For many pool projects, both numbers matter. A contractor might use surface area to estimate finish materials and volume to estimate startup chemicals. Homeowners often assume one measurement replaces the other, but in reality they solve different planning questions. That is why starting with an accurate square footage calculation is so valuable: it becomes one part of a larger, more reliable planning process.
Best practices for homeowners and contractors
- Measure twice and calculate once.
- Use waterline dimensions for functional surface area calculations.
- Document whether shelves, spas, and ledges are included.
- Use exact unit conversions when switching between metric and imperial plans.
- For freeform pools, confirm whether your estimate is preliminary or final.
- Keep a permanent record of measurements for future maintenance and renovations.
Authoritative references and further reading
Final takeaway
To calculate the square feet of a pool, identify the pool shape, measure the key dimensions carefully, use the matching geometry formula, and convert the final answer into square feet if needed.
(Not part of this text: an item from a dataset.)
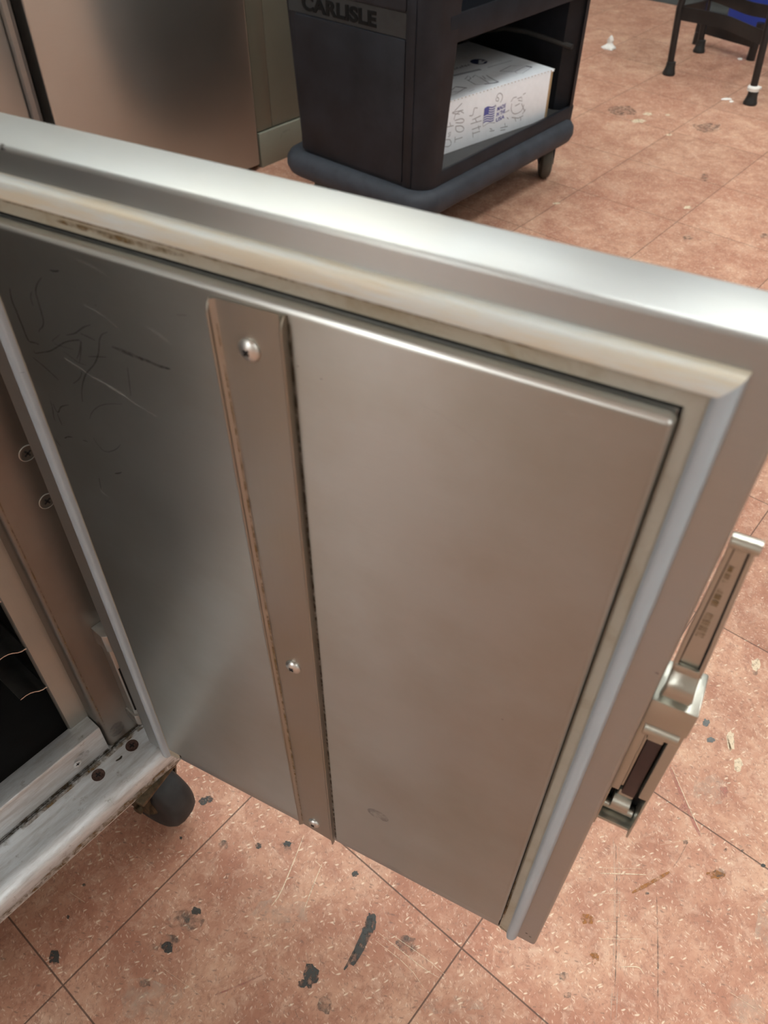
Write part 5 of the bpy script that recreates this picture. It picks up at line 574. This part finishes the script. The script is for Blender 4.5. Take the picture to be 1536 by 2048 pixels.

For a rectangle, multiply length by width. For a circle, use pi times radius squared. For an oval, multiply pi by half the length and half the width. For an L-shaped pool, add the areas of two rectangles. For a freeform design, use a realistic shape factor or divide the pool into smaller sections.
Once you understand these methods, you can estimate pool finishes, compare contractor proposals, plan deck layouts, and communicate more clearly with installers and designers. Accurate square footage is a small calculation that supports much bigger decisions, and with the calculator above, you can get a professional-quality estimate in just a few clicks.